Dear you, dear intruder

Why are you here ? Does it even matter ?

No, you are right it doesn't - matter. If you wish to read me, I cannot stop you. 

I miss him. I miss her. I miss them. 

They are so many things that I don't deserve, but I keep taking them and not paying for it. A force, it gets easier. The burden somehow lessen, even when the bad is the same. I know that at some point it will explode and I'm so scared of that. So I don't think about it. You would say - GET UP DO SOMETHING HELP YOURSELF. Well to me, it seems impossible. And I can't blame anyone because it is ON ME. On me. I don't try hard enough, in fact I've stop trying and now I don't know how to get back on the horse. I don't know how I am going to resolve all that crap. I'm playing the ostrich game and only I can change things. ONLY ME. I hate the feeling but it is not so bad that I get up to change it. 

I am in charge. But I am no leader. I feel this energy, this voice deep down telling me that I am better than this and that if I really wanted I could do it. Everything is possible. But I'm scared and lazy. How do I feel about that? Not good, not good. I am mutilating myself, I AM. It was easier, when I was a child with discipline. I knew what I had to do and why. Now the ME is saying wtf is life? why do I continue to do something that hurts me when I am not obligated to? He's right. But he points at things and in exchange does not even give answers and solutions. I need someone to tell me what to do. I am no leader. I AM NO LEADER. 

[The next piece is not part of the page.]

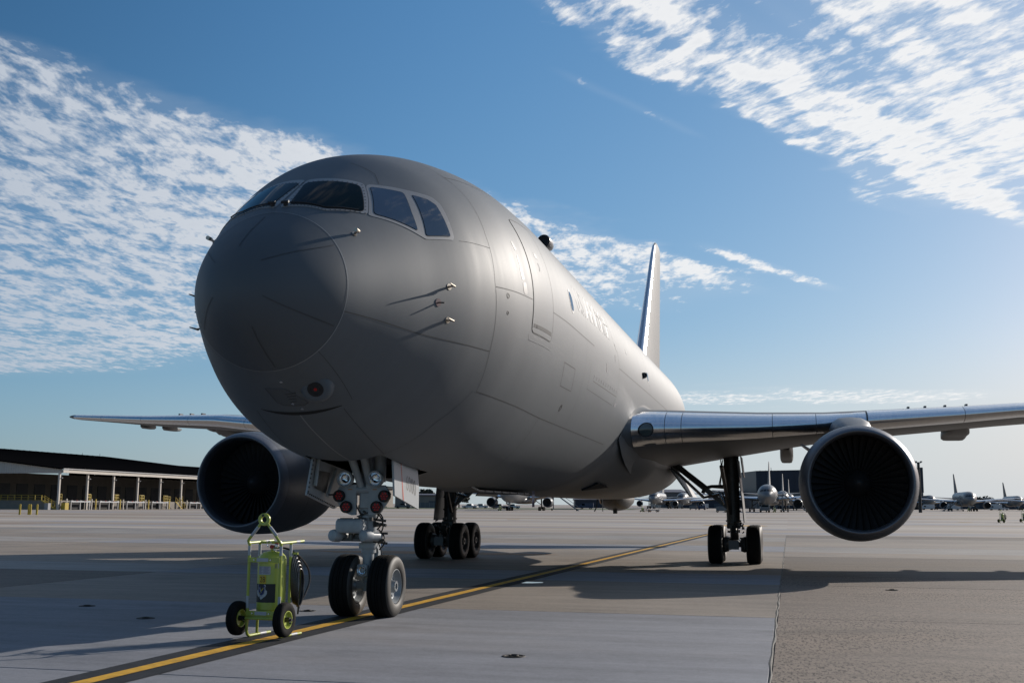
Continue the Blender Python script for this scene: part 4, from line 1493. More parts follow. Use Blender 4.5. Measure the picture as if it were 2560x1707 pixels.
# steering unit: box and two actuators
sb_ = MB()
sb_.rbox((-.185, -.26, 1.355), (.43, .26, .22), .05, 'x')
sb_.build('steering_box', M['white'], nose)
bt = MB()
bt.rbox((-.26, -.27, 1.47), (.15, .16, .012), .01)
bt.rbox((-.06, -.27, 1.47), (.10, .16, .012), .01)
bt.build('box_cover', M['black'], nose)
for x in (-.445, .05):
    MB().lathe([(0, 0), (.0, .06), (.015, .085), (.05, .095), (.16, .095), (.17, .075), (.34, .075), (.36, .06), (.40, .06)], (x, -.40, 1.215), (0.35, .93, -.05), 18).build('steering_actuator', M['white'], nose)
cl = MB()
cl.rbox((-.20, -.14, 1.15), (.52, .24, .05), .03)
cl.rbox((.0, -.10, 1.20), (.34, .26, .09), .04)
cl.cyl((-.19, -.25, 1.14), (-.19, -.25, 1.30), .04, n=10)
cl.build('steering_collar', M['gearbrown'], nose)
# dark clutter: valves, clamps and pipes round the collar
ck = MB()
rr = random.Random(4)
for k in range(26):
    a = rr.uniform(-2.6, -.4) if k % 3 else rr.uniform(0, 6.28)
    r0 = rr.uniform(.12, .19)
    z = rr.uniform(1.44, 1.66)
    c = Vector((r0 * math.cos(a), r0 * math.sin(a), z))
    if k % 2:
        ck.cyl(c, c + Vector((rr.uniform(-.07, .07), rr.uniform(-.05, .05), rr.uniform(-.05, .05))), rr.uniform(.012, .03), n=8)
    else:
        ck.box(c, (rr.uniform(.03, .08), rr.uniform(.03, .08), rr.uniform(.02, .06)))
for k in range(8):
    z = rr.uniform(1.12, 1.5)
    ck.cyl((.10, -.05, z), (.10 + rr.uniform(.1, .22), rr.uniform(-.12, .05), z + rr.uniform(-.04, .04)), rr.uniform(.012, .024), n=8)
ck.build('valve_cluster', M['gearbrown'], nose)
for k, (x0, y0, z0, x1, z1, bow) in enumerate(((.12, -.1, 1.62, .17, 1.30, .14), (.15, -.06, 1.56, .20, 1.22, .10), (.16, 0, 1.30, .18, 1.0, .12), (.10, -.12, 1.70, .14, 1.42, .10), (-.12, -.12, 1.95, -.07, 1.5, -.06), (.13, .05, 1.12, .10, .72, .10))):
    pth = []
    for q in range(11):
        t = q / 10
        pth.append((x0 + (x1 - x0) * t + bow * math.sin(math.pi * t), y0 - .06 * math.sin(math.pi * t), z0 + (z1 - z0) * t))
    MB().tube(pth, .011, 6).build('hydraulic_hose', M['hose'], nose)
# torque link behind the leg
tq = MB()
tq.loft([[(.10 + x, y, z) for x in (-.03, .03) for y in (y0, y1)][0:1] + [(.13, y0, z), (.13, y1, z), (.07, y1, z)] for z, y0, y1 in ((1.12, .02, .16), (.95, .10, .24), (.80, .02, .30), (.66, .02, .14))])
tq.build('torque_link', M['white'], nose)
# light brackets with the twin red pilot lamps
for sg in (1, -1):
    poly = [(.10, 1.98), (.10, 1.52), (.17, 1.515), (.30, 1.56), (.41, 1.72), (.45, 1.84), (.36, 1.97)]
    mb = MB()
    vs = [(x * sg - .035, y, z) for y in (-.215, -.175) for x, z in poly]
    n = len(poly)
    mb.add(vs, [tuple(range(n)), tuple(range(n, 2 * n))[::-1]] + [(i, (i + 1) % n, n + (i + 1) % n, n + i) for i in range(n)])
    br = mb.build('lamp_bracket', M['white'], nose, smooth=0)
    MB().box((.20 * sg - .035, -.218, 1.905), (.07, .004, .012)).build('warning_strip', M['orange'], nose)
    for x, z in (((.365, 1.805), (.245, 1.64))):
        px = x * sg - .035
        hs = MB()
        hs.lathe([(.02, .088), (-.06, .092), (-.075, .086), (-.062, .076), (-.05, .076), (-.05, 0)], (px, -.215, z), (0, 1, 0), 22)
        hs.build('pilot_lamp', M['black'], nose)
        dm = MB()
        for q in range(7):
            an = q * 1.0472
            rx, rz = (0, 0) if q == 6 else (.045 * math.cos(an), .045 * math.sin(an))
            dm.ball((px + rx, -.262, z + rz), .0215, 8, 6, (1, .5, 1))
        dm.build('red_lens', M['red'], nose)
    # taxi light
    px, z = (.245 * sg - .05), 2.065
    tl_ = MB().lathe([(.16, .05), (.08, .11), (-.02, .125), (-.05, .128), (-.065, .118), (-.055, .102), (-.03, .10)], (px, -.26, z), (0, 1, 0), 26).build('taxi_light', M['white'], nose)
    MB().lathe([(-.032, .10), (0.0, .095), (.035, .07), (.05, .03), (.045, .0)], (px, -.26, z), (0, 1, 0), 24).build('lamp_reflector', M['lamp'], nose)
    MB().cyl((px, -.24, z), (px, -.285, z), .018, .012, 10).build('lamp_bulb', M['steel'], nose)
    MB().cyl((px, -.20, z - .08), (px * .6, -.1, 1.9), .03, n=8).build('lamp_stalk', M['white'], nose)
    # wheel
    inst('tyre', nt_, nose, (.305 * sg, 0, NR - .012))
    inst('wheel_rim', nr_, nose, (.305 * sg, 0, NR - .012))
# turn-off light low on the leg
lo = MB()
lo.rbox((-.035, -.135, .69), (.175, .05, .185), .035, 'y')
lo.build('taxi_light', M['white'], nose)
MB().lathe([(-.005, .07), (-.03, .066), (.0, .05), (.02, .0)], (-.035, -.165, .69), (0, 1, 0), 20).build('lamp_reflector', M['lamp'], nose)
MB().tube([(-.035, -.15, .59), (-.02, -.18, .54), (.01, -.12, .5)], .006, 6).build('lamp_cable', M['white'], nose)

# gear doors
for sg, (polyo, nm) in ((1, ([(-.67, 2.37), (-.65, 1.81), (.45, 1.61), (.50, 1.95), (.48, 2.22), (.2, 2.27)], 'r')), (-1, ([(-.84, 2.36), (-.98, 1.81), (.12, 1.61), (.42, 1.70), (.45, 2.22)], 'l'))):
    x0 = .60 * sg
    mb = MB()
    n = len(polyo)
    vs = [(x0 + (.0 if z > 2.2 else .05 * sg * (2.3 - z)) + q * sg, a, z) for q in (-.015, .015) for a, z in polyo]
    mb.add(vs, [tuple(range(n)), tuple(range(n, 2 * n))[::-1]] + [(i, (i + 1) % n, n + (i + 1) % n, n + i) for i in range(n)])
    dr_ = mb.build('gear_door', M['doorwhite'], nose, smooth=0)
    if sg > 0:
        xo = lambda a, z: (x0 + (.0 if z > 2.2 else .05 * (2.3 - z)) + .0185, a, z)
        MB().add([xo(-.36, 2.31) , xo(-.33, 2.31), xo(-.25, 1.742), xo(-.30, 1.752)], [(0, 1, 2, 3)]).build('red_line', M['redpaint'], dr_, smooth=0)
        me = text_mesh('6000', .30)
        mb = MB()
        mb.add([xo(.10 + v.co.x * .80, 1.96 + v.co.y * 1.15 - .16 * (v.co.x)) for v in me.vertices], [tuple(p.vertices) for p in me.polygons])
        mb.build('door_number', M['stencil'], dr_, smooth=0)
    else:
        # inner face: stiffened edge, window-like recess, hinge arms, row of fasteners
        xi = lambda a, z, q=.03: (x0 + (.0 if z > 2.2 else -.05 * (2.3 - z)) + q, a, z)
        MB().add([xi(-.70, 2.18), xi(-.76, 1.92), xi(-.30, 1.84), xi(-.20, 2.16)], [(0, 1, 2, 3)]).build('door_recess', M['gearbrown'], dr_, smooth=0)
        MB().tube([xi(-.72, 2.34, .05), xi(-.80, 1.95, .06)], .030, 6).build('hinge_arm', M['white'], dr_)
        MB().tube([xi(-.05, 2.22, .05), xi(-.2, 1.98, .06), xi(-.34, 1.80, .07)], .030, 6).build('hinge_arm', M['white'], dr_)
        MB().tube([xi(-.34, 1.82, .08), (-.28, -.1, 1.84)], .014, 6).build('door_rod', M['black'], dr_)
        fb = MB()
        for k in range(16):
            t = k / 15
            fb.cyl(xi(-.96 + 1.04 * t, 1.835 - .19 * t, .018), xi(-.96 + 1.04 * t, 1.835 - .19 * t, .030), .013, n=6)
        for k in range(8):
            t = k / 7
            fb.cyl(xi(-.955 + .10 * t, 1.86 + .46 * t, .018), xi(-.955 + .10 * t, 1.86 + .46 * t, .030), .013, n=6)
        fb.build('door_fasteners', M['gearbrown'], dr_)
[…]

I was... a leader. I was. But she disappear when she saw what the real world was. It was too ugly, too harsh. The candy and fluffy stuffs world with nice people, no hate or mean people does not exist. It was like a slap in the face and she left. So I was left behind with the others me. The ones that are so easy to have, the commons us. She left and I became self-conscious. And each and every year this angel disappeared more and I felt more and more alone. Today I feel on edge when thinking about being around 20 ppl around my age to talk about a course, even if I don't talk. Today I have social anxiety, yesterday I was running, singing about my two best friend that I held one in each hand. I was an happy kid. 

Society ruined me. Do you think that I will ever be happy? 


Dear me, dear I.

I hope you find peace somehow because how we feel right now...  How we feel everyday. It is not okay, it is not what life is about. I hope you made it, I hope you were brave enough. I hope it doesn't continue and that somehow you made the click.